The study combines experimental measurements on CVD‑grown, partially aligned SWNT thin‑film transistors with a first‑principles stick‑percolation model to quantitatively describe gate‑modulated transport across varying alignment, coverage, channel length, and orientation. The experiments reveal that even slight SWNT misalignment dramatically degrades transistor performance, indicating that coverage and alignment must be jointly optimized, and that the resulting anisotropic stick‑percolating network produces transport behavior that classical models cannot capture.

Abstract

Gate-modulated transport through partially aligned films of single-walled carbon nanotubes (SWNTs) in thin film type transistor structures are studied experimentally and theoretically.

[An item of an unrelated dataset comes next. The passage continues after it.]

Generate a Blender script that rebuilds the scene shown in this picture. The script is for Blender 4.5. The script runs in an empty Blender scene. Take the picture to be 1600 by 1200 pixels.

Measurements are reported on SWNTs grown by chemical vapor deposition with systematically varying degrees of alignment and coverage in transistors with a range of channel lengths and orientations perpendicular and parallel to the direction of alignment. A first principles stick-percolation-based transport model provides a simple, yet quantitative framework to interpret the sometimes counterintuitive transport parameters measured in these devices. The results highlight, for example, the dramatic influence of small degrees of SWNT misalignment on transistor performance and imply that coverage and alignment are correlated phenomena and therefore should be simultaneously optimized. The transport characteristics reflect heterogeneity in the underlying anisotropic metal−semiconductor stick-percolating network and cannot be reproduced by classical transport models.